╭─ EXERCISE MATERIALS
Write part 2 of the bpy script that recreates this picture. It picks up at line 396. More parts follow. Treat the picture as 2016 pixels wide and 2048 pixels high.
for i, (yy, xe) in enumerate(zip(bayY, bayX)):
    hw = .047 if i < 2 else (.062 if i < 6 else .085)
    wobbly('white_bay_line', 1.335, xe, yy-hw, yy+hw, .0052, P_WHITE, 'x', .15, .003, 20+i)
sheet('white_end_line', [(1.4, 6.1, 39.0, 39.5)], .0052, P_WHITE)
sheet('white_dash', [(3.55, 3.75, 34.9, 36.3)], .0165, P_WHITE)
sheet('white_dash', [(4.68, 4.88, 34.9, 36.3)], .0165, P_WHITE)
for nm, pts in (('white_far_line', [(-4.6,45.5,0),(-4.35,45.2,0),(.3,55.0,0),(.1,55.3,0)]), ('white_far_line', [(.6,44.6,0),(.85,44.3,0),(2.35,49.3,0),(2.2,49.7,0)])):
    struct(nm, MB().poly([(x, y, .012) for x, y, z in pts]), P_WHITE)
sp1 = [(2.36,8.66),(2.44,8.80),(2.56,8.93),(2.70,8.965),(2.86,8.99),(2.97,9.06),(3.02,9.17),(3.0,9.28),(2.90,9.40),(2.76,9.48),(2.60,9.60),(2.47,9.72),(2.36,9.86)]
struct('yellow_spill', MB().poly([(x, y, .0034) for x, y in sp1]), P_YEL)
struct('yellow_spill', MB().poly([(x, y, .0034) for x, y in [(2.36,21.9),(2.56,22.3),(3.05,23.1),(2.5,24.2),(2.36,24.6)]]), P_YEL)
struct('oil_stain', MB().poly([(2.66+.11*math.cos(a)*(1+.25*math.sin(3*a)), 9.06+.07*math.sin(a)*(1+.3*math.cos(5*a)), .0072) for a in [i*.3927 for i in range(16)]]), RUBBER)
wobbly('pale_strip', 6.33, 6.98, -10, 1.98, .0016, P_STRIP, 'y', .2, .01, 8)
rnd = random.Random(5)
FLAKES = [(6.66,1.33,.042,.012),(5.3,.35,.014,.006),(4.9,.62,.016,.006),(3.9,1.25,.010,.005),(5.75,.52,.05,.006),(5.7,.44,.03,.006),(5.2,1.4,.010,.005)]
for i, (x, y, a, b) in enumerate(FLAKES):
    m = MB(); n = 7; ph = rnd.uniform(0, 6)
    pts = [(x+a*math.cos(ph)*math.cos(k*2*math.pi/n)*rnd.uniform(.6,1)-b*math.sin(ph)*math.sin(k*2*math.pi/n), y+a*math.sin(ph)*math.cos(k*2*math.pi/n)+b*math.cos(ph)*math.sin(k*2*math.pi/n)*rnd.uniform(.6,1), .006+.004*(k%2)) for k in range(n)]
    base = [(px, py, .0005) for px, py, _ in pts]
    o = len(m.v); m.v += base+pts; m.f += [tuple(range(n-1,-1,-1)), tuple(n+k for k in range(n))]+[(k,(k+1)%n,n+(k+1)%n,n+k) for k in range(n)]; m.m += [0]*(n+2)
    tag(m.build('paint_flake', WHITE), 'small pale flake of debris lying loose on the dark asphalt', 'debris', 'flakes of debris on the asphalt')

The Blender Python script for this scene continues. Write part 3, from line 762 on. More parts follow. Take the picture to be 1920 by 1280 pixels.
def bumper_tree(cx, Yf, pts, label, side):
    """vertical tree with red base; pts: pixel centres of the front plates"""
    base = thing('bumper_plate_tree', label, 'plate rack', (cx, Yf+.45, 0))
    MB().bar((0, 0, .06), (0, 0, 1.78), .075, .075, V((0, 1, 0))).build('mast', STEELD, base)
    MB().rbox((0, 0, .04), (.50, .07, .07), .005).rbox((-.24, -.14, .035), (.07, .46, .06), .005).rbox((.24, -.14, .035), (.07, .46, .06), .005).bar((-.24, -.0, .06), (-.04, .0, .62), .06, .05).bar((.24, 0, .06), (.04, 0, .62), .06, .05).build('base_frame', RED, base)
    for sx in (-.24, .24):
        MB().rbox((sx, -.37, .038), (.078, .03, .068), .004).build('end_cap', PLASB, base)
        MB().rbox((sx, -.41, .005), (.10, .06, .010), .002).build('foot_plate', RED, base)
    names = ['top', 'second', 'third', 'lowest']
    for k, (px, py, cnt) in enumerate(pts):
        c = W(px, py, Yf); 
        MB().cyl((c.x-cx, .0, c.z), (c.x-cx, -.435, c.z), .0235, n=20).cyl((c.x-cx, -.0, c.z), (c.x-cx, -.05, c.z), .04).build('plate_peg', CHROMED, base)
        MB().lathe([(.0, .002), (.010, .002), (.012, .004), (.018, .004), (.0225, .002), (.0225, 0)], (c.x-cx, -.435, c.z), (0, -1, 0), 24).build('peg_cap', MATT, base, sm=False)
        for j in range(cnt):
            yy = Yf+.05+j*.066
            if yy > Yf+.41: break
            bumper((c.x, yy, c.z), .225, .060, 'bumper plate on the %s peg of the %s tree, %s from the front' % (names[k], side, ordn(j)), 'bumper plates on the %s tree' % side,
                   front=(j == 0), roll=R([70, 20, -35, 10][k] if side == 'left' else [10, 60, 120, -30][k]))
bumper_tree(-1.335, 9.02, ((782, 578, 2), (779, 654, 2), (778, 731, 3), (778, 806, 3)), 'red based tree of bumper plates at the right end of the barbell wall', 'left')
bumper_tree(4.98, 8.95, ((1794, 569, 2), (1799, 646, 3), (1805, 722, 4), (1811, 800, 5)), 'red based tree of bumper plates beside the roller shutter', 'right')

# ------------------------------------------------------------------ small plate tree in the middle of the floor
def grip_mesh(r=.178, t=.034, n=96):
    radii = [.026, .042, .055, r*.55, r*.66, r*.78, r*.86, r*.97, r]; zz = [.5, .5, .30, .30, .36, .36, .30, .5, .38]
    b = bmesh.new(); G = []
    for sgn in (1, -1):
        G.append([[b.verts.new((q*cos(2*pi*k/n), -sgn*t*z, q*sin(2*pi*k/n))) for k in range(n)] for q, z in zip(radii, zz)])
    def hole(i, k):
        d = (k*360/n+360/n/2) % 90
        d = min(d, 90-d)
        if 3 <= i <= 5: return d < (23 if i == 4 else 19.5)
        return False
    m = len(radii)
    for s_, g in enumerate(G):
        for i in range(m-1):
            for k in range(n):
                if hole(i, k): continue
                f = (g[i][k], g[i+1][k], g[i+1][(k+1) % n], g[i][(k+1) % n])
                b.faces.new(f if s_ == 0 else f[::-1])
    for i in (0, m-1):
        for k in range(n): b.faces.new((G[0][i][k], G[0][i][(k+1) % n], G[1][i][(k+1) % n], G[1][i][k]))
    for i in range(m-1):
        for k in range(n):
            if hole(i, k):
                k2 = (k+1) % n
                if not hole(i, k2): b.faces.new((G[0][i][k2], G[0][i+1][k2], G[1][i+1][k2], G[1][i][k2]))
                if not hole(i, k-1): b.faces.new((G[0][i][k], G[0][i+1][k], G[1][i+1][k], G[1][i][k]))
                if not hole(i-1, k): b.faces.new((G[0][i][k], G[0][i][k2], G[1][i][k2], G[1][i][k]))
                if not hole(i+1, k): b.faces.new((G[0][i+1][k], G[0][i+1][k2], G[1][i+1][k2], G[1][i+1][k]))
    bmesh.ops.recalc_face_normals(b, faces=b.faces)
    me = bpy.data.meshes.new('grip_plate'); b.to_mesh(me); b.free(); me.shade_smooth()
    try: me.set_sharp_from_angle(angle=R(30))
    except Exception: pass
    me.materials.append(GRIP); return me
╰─
§ **WHAT THIS TASK INVOLVES**
Each entry above is to be printed again exactly.

§ **REPLY TO THE EXERCISE**
Write part 2 of the bpy script that recreates this picture. It picks up at line 396. More parts follow. Treat the picture as 2016 pixels wide and 2048 pixels high.
for i, (yy, xe) in enumerate(zip(bayY, bayX)):
    hw = .047 if i < 2 else (.062 if i < 6 else .085)
    wobbly('white_bay_line', 1.335, xe, yy-hw, yy+hw, .0052, P_WHITE, 'x', .15, .003, 20+i)
sheet('white_end_line', [(1.4, 6.1, 39.0, 39.5)], .0052, P_WHITE)
sheet('white_dash', [(3.55, 3.75, 34.9, 36.3)], .0165, P_WHITE)
sheet('white_dash', [(4.68, 4.88, 34.9, 36.3)], .0165, P_WHITE)
for nm, pts in (('white_far_line', [(-4.6,45.5,0),(-4.35,45.2,0),(.3,55.0,0),(.1,55.3,0)]), ('white_far_line', [(.6,44.6,0),(.85,44.3,0),(2.35,49.3,0),(2.2,49.7,0)])):
    struct(nm, MB().poly([(x, y, .012) for x, y, z in pts]), P_WHITE)
sp1 = [(2.36,8.66),(2.44,8.80),(2.56,8.93),(2.70,8.965),(2.86,8.99),(2.97,9.06),(3.02,9.17),(3.0,9.28),(2.90,9.40),(2.76,9.48),(2.60,9.60),(2.47,9.72),(2.36,9.86)]
struct('yellow_spill', MB().poly([(x, y, .0034) for x, y in sp1]), P_YEL)
struct('yellow_spill', MB().poly([(x, y, .0034) for x, y in [(2.36,21.9),(2.56,22.3),(3.05,23.1),(2.5,24.2),(2.36,24.6)]]), P_YEL)
struct('oil_stain', MB().poly([(2.66+.11*math.cos(a)*(1+.25*math.sin(3*a)), 9.06+.07*math.sin(a)*(1+.3*math.cos(5*a)), .0072) for a in [i*.3927 for i in range(16)]]), RUBBER)
wobbly('pale_strip', 6.33, 6.98, -10, 1.98, .0016, P_STRIP, 'y', .2, .01, 8)
rnd = random.Random(5)
FLAKES = [(6.66,1.33,.042,.012),(5.3,.35,.014,.006),(4.9,.62,.016,.006),(3.9,1.25,.010,.005),(5.75,.52,.05,.006),(5.7,.44,.03,.006),(5.2,1.4,.010,.005)]
for i, (x, y, a, b) in enumerate(FLAKES):
    m = MB(); n = 7; ph = rnd.uniform(0, 6)
    pts = [(x+a*math.cos(ph)*math.cos(k*2*math.pi/n)*rnd.uniform(.6,1)-b*math.sin(ph)*math.sin(k*2*math.pi/n), y+a*math.sin(ph)*math.cos(k*2*math.pi/n)+b*math.cos(ph)*math.sin(k*2*math.pi/n)*rnd.uniform(.6,1), .006+.004*(k%2)) for k in range(n)]
    base = [(px, py, .0005) for px, py, _ in pts]
    o = len(m.v); m.v += base+pts; m.f += [tuple(range(n-1,-1,-1)), tuple(n+k for k in range(n))]+[(k,(k+1)%n,n+(k+1)%n,n+k) for k in range(n)]; m.m += [0]*(n+2)
    tag(m.build('paint_flake', WHITE), 'small pale flake of debris lying loose on the dark asphalt', 'debris', 'flakes of debris on the asphalt')

The Blender Python script for this scene continues. Write part 3, from line 762 on. More parts follow. Take the picture to be 1920 by 1280 pixels.
def bumper_tree(cx, Yf, pts, label, side):
    """vertical tree with red base; pts: pixel centres of the front plates"""
    base = thing('bumper_plate_tree', label, 'plate rack', (cx, Yf+.45, 0))
    MB().bar((0, 0, .06), (0, 0, 1.78), .075, .075, V((0, 1, 0))).build('mast', STEELD, base)
    MB().rbox((0, 0, .04), (.50, .07, .07), .005).rbox((-.24, -.14, .035), (.07, .46, .06), .005).rbox((.24, -.14, .035), (.07, .46, .06), .005).bar((-.24, -.0, .06), (-.04, .0, .62), .06, .05).bar((.24, 0, .06), (.04, 0, .62), .06, .05).build('base_frame', RED, base)
    for sx in (-.24, .24):
        MB().rbox((sx, -.37, .038), (.078, .03, .068), .004).build('end_cap', PLASB, base)
        MB().rbox((sx, -.41, .005), (.10, .06, .010), .002).build('foot_plate', RED, base)
    names = ['top', 'second', 'third', 'lowest']
    for k, (px, py, cnt) in enumerate(pts):
        c = W(px, py, Yf); 
        MB().cyl((c.x-cx, .0, c.z), (c.x-cx, -.435, c.z), .0235, n=20).cyl((c.x-cx, -.0, c.z), (c.x-cx, -.05, c.z), .04).build('plate_peg', CHROMED, base)
        MB().lathe([(.0, .002), (.010, .002), (.012, .004), (.018, .004), (.0225, .002), (.0225, 0)], (c.x-cx, -.435, c.z), (0, -1, 0), 24).build('peg_cap', MATT, base, sm=False)
        for j in range(cnt):
            yy = Yf+.05+j*.066
            if yy > Yf+.41: break
            bumper((c.x, yy, c.z), .225, .060, 'bumper plate on the %s peg of the %s tree, %s from the front' % (names[k], side, ordn(j)), 'bumper plates on the %s tree' % side,
                   front=(j == 0), roll=R([70, 20, -35, 10][k] if side == 'left' else [10, 60, 120, -30][k]))
bumper_tree(-1.335, 9.02, ((782, 578, 2), (779, 654, 2), (778, 731, 3), (778, 806, 3)), 'red based tree of bumper plates at the right end of the barbell wall', 'left')
bumper_tree(4.98, 8.95, ((1794, 569, 2), (1799, 646, 3), (1805, 722, 4), (1811, 800, 5)), 'red based tree of bumper plates beside the roller shutter', 'right')

# ------------------------------------------------------------------ small plate tree in the middle of the floor
def grip_mesh(r=.178, t=.034, n=96):
    radii = [.026, .042, .055, r*.55, r*.66, r*.78, r*.86, r*.97, r]; zz = [.5, .5, .30, .30, .36, .36, .30, .5, .38]
    b = bmesh.new(); G = []
    for sgn in (1, -1):
        G.append([[b.verts.new((q*cos(2*pi*k/n), -sgn*t*z, q*sin(2*pi*k/n))) for k in range(n)] for q, z in zip(radii, zz)])
    def hole(i, k):
        d = (k*360/n+360/n/2) % 90
        d = min(d, 90-d)
        if 3 <= i <= 5: return d < (23 if i == 4 else 19.5)
        return False
    m = len(radii)
    for s_, g in enumerate(G):
        for i in range(m-1):
            for k in range(n):
                if hole(i, k): continue
                f = (g[i][k], g[i+1][k], g[i+1][(k+1) % n], g[i][(k+1) % n])
                b.faces.new(f if s_ == 0 else f[::-1])
    for i in (0, m-1):
        for k in range(n): b.faces.new((G[0][i][k], G[0][i][(k+1) % n], G[1][i][(k+1) % n], G[1][i][k]))
    for i in range(m-1):
        for k in range(n):
            if hole(i, k):
                k2 = (k+1) % n
                if not hole(i, k2): b.faces.new((G[0][i][k2], G[0][i+1][k2], G[1][i+1][k2], G[1][i][k2]))
                if not hole(i, k-1): b.faces.new((G[0][i][k], G[0][i+1][k], G[1][i+1][k], G[1][i][k]))
                if not hole(i-1, k): b.faces.new((G[0][i][k], G[0][i][k2], G[1][i][k2], G[1][i][k]))
                if not hole(i+1, k): b.faces.new((G[0][i+1][k], G[0][i+1][k2], G[1][i+1][k2], G[1][i+1][k]))
    bmesh.ops.recalc_face_normals(b, faces=b.faces)
    me = bpy.data.meshes.new('grip_plate'); b.to_mesh(me); b.free(); me.shade_smooth()
    try: me.set_sharp_from_angle(angle=R(30))
    except Exception: pass
    me.materials.append(GRIP); return me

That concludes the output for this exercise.